Written exercise | Where a line contains the word "from", copy that line in full.
## Begin Data extract
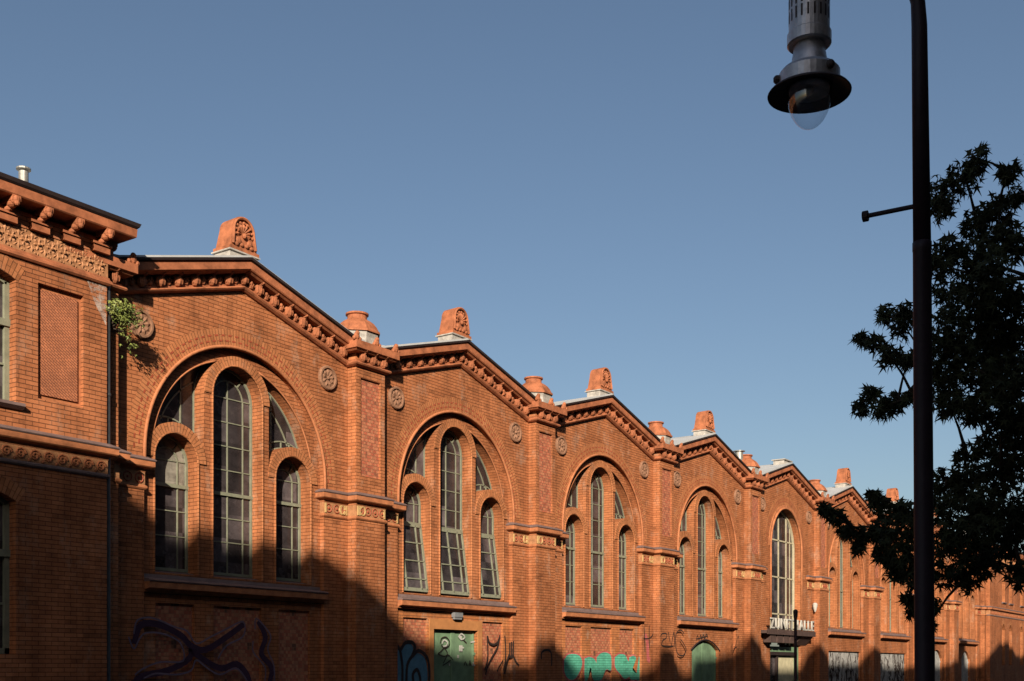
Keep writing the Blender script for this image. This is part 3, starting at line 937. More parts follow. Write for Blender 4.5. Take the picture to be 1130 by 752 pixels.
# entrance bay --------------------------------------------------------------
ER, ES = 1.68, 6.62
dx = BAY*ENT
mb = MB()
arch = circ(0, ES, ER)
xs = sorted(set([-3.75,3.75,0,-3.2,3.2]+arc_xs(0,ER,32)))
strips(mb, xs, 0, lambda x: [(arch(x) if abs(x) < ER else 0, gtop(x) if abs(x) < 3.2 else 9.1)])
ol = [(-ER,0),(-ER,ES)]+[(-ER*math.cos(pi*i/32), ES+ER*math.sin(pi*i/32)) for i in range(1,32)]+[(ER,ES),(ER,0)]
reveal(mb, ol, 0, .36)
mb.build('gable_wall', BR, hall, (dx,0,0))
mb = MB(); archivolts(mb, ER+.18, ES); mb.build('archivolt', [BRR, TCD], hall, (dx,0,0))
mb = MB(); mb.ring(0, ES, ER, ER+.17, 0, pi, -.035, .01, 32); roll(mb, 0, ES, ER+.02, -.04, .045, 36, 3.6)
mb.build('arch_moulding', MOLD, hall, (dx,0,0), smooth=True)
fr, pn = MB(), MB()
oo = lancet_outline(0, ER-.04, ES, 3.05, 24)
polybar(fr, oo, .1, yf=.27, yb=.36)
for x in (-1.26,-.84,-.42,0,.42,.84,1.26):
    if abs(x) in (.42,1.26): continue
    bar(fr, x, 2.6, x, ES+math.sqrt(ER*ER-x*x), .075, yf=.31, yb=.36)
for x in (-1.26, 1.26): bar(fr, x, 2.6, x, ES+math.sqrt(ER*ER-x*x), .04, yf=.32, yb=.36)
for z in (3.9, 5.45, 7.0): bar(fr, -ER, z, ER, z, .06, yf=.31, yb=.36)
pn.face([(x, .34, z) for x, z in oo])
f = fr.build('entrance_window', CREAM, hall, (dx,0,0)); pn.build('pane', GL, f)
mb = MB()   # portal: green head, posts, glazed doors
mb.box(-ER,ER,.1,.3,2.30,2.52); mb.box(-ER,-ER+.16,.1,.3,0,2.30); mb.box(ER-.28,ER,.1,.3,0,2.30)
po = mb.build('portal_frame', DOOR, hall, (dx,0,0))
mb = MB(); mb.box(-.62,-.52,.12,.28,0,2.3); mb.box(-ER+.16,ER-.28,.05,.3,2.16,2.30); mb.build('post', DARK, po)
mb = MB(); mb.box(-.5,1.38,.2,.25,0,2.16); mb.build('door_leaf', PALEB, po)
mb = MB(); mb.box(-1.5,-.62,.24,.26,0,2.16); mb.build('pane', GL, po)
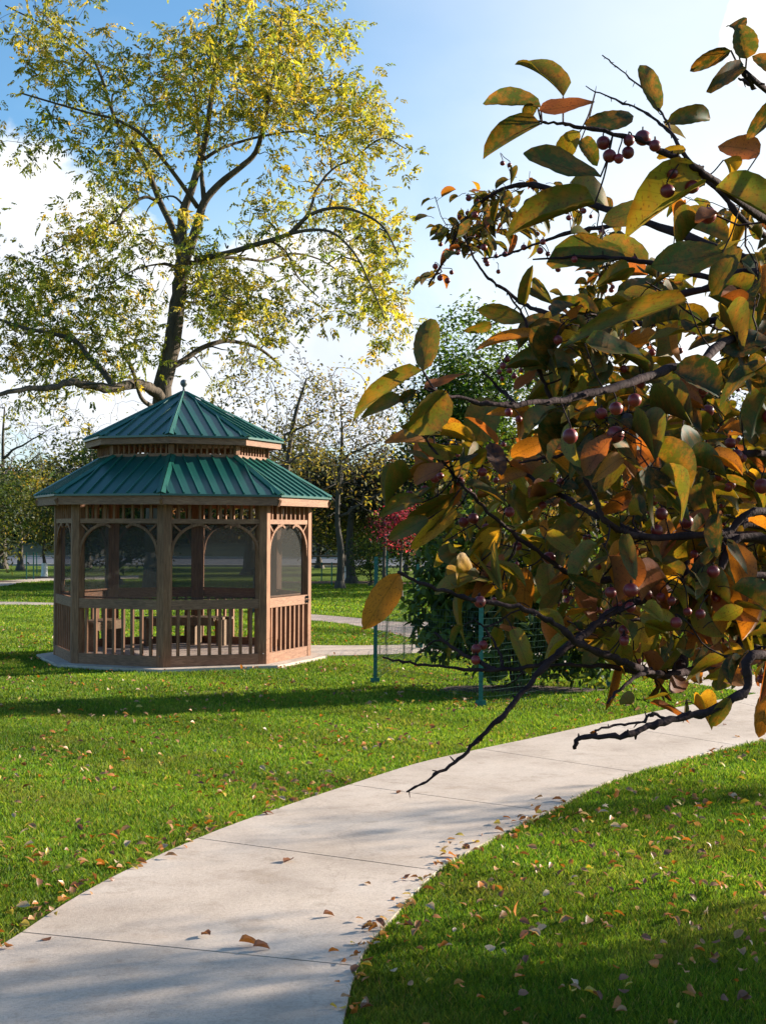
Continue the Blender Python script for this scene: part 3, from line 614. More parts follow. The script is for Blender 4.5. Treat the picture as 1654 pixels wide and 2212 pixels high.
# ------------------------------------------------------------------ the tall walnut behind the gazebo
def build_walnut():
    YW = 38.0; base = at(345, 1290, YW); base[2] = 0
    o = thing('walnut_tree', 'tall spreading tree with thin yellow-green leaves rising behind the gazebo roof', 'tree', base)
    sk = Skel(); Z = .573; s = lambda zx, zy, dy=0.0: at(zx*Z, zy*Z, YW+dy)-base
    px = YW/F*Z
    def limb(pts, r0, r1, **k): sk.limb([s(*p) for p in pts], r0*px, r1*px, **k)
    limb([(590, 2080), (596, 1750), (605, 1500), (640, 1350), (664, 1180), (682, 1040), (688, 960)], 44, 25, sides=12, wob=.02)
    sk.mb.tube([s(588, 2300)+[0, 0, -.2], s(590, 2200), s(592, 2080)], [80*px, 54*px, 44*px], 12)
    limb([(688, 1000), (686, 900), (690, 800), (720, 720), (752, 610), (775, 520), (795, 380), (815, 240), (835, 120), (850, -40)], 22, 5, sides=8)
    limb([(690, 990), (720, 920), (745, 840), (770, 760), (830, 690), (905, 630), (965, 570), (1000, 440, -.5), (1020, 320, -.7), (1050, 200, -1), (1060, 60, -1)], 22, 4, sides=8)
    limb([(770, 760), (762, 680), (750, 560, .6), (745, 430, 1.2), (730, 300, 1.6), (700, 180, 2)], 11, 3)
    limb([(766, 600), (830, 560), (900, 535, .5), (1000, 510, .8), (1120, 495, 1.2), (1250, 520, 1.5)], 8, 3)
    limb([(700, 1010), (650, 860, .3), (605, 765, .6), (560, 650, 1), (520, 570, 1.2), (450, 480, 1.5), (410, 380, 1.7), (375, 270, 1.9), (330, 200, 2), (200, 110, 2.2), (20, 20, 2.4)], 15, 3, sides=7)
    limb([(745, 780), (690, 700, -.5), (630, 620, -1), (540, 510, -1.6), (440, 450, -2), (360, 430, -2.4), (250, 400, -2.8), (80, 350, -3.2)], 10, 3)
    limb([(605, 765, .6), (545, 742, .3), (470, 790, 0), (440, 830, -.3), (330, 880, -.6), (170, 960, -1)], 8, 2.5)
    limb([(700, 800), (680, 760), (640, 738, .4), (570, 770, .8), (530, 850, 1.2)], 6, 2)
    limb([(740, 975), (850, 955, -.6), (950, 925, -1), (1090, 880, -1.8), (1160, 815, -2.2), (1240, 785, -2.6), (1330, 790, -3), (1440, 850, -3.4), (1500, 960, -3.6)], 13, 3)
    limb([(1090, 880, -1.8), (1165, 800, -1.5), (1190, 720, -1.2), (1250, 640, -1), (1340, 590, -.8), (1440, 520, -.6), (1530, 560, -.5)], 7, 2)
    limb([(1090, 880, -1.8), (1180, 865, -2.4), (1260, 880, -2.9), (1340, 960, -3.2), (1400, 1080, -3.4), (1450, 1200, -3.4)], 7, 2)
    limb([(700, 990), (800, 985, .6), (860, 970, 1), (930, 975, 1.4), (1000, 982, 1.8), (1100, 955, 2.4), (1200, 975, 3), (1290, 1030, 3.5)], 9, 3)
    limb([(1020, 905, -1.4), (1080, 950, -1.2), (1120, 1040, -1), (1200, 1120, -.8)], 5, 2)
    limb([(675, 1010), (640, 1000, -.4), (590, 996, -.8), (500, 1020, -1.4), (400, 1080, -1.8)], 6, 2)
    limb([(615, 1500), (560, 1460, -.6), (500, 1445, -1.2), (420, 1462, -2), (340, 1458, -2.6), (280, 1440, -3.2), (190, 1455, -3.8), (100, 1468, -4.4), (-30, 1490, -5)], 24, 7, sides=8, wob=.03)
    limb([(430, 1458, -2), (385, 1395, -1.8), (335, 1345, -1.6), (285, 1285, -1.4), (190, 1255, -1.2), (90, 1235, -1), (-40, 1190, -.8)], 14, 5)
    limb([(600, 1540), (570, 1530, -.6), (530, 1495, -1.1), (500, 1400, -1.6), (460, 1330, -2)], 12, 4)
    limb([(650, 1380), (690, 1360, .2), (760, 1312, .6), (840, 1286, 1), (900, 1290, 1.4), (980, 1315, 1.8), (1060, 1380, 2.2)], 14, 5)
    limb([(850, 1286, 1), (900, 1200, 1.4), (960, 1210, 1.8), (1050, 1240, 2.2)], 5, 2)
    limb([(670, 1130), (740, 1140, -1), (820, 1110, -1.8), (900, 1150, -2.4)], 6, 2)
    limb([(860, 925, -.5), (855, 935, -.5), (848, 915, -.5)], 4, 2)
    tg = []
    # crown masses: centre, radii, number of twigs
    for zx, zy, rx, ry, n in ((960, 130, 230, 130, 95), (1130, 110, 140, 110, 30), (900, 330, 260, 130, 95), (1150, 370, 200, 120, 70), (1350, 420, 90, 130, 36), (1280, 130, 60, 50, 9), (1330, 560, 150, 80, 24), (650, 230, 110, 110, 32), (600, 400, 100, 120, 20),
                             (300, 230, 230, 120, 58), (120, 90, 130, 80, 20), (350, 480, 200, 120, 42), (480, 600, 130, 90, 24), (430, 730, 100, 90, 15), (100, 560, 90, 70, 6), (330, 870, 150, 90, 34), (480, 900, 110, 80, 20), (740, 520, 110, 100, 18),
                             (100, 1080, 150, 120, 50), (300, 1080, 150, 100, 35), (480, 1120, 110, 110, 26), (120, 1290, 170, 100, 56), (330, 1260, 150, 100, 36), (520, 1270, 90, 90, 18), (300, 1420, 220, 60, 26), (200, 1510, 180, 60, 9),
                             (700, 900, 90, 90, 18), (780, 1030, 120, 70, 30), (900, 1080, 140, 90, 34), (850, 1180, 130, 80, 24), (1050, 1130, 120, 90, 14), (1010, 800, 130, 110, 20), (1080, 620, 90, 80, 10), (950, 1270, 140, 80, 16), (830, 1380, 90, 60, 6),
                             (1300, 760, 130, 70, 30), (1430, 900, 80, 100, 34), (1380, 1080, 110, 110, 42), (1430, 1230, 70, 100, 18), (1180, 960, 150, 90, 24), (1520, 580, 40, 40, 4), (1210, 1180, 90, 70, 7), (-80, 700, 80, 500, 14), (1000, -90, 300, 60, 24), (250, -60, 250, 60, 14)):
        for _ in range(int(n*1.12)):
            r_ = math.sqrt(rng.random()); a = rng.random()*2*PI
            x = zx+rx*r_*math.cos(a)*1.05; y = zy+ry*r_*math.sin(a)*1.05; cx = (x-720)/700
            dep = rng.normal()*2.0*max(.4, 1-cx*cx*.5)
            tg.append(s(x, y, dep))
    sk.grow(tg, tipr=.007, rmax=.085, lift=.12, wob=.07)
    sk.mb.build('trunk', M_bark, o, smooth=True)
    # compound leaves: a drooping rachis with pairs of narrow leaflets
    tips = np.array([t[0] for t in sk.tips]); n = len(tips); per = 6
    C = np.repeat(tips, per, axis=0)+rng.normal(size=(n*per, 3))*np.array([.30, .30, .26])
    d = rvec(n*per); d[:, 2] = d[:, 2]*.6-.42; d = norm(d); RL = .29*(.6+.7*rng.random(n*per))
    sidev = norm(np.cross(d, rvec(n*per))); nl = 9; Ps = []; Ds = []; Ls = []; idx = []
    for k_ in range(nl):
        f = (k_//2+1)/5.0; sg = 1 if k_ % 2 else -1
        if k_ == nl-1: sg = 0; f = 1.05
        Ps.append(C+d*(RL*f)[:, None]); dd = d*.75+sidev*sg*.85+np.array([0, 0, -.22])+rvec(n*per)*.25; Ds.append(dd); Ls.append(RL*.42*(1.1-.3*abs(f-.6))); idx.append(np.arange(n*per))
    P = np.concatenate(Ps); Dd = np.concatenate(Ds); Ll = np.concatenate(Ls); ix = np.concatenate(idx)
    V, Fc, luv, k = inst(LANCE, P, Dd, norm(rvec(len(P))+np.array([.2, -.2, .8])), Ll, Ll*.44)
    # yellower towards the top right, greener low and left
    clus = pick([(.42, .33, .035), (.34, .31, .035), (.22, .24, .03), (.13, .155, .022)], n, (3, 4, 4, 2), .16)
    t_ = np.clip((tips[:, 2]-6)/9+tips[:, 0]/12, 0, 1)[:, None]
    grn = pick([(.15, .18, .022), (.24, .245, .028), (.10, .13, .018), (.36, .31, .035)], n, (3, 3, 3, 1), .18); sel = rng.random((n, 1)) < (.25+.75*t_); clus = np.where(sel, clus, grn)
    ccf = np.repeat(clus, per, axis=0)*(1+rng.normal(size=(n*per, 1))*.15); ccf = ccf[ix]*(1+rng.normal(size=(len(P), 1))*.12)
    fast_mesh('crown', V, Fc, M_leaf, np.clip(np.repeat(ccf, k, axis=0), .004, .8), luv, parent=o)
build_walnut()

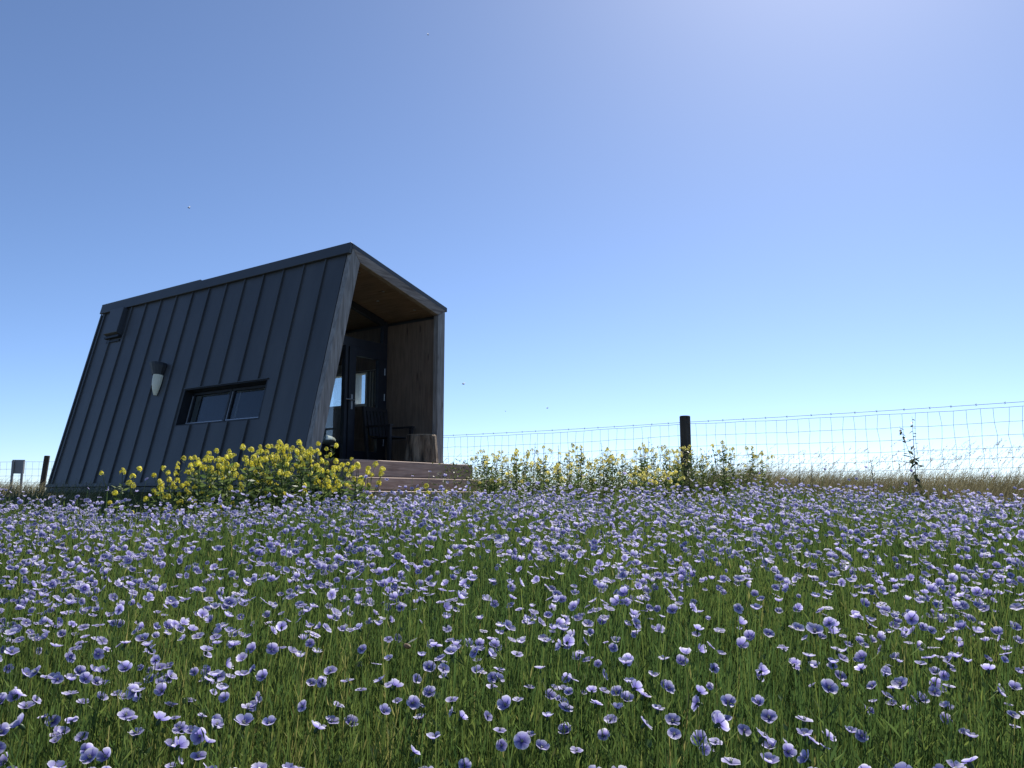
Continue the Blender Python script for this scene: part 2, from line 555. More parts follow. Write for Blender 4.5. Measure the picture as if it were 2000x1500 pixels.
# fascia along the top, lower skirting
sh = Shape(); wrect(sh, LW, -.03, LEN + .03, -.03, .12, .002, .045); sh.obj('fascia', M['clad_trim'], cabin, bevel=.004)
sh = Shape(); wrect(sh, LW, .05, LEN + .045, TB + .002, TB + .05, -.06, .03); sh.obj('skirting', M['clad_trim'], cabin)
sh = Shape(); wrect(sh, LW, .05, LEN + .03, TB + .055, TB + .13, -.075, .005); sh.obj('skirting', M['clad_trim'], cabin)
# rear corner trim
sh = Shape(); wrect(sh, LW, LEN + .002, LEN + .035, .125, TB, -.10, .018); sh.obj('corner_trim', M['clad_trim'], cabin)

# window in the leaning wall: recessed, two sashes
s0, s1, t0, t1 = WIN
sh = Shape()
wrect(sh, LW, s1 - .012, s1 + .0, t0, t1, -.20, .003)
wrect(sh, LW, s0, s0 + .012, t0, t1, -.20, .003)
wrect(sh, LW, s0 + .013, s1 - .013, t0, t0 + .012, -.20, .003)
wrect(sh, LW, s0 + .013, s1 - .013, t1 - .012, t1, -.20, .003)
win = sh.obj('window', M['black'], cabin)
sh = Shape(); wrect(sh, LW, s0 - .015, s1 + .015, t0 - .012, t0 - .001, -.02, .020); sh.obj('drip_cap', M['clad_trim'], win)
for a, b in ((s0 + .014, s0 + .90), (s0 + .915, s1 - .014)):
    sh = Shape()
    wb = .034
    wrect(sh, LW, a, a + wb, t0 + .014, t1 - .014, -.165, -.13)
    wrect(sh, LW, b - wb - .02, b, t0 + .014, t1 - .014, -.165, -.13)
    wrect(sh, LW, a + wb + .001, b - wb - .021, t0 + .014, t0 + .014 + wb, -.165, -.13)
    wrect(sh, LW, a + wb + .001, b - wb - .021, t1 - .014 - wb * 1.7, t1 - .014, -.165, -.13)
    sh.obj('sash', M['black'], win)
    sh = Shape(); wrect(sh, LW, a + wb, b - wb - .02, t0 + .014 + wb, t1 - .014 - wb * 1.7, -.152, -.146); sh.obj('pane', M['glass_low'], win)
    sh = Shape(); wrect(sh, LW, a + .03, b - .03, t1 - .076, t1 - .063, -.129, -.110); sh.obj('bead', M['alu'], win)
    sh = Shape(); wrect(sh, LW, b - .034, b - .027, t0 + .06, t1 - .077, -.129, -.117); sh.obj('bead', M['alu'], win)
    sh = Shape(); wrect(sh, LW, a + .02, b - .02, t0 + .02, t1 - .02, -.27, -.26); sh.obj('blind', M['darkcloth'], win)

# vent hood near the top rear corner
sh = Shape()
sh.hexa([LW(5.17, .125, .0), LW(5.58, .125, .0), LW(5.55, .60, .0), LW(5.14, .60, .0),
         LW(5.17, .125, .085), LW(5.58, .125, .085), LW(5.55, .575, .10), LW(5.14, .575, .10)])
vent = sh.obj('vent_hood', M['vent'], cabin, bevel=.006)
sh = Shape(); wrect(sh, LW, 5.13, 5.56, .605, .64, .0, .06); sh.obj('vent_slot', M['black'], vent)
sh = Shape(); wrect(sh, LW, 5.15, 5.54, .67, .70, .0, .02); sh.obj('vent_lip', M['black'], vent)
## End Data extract
Reply |
Continue the Blender Python script for this scene: part 3, from line 614. More parts follow. The script is for Blender 4.5. Treat the picture as 1654 pixels wide and 2212 pixels high.
Continue the Blender Python script for this scene: part 2, from line 555. More parts follow. Write for Blender 4.5. Measure the picture as if it were 2000x1500 pixels.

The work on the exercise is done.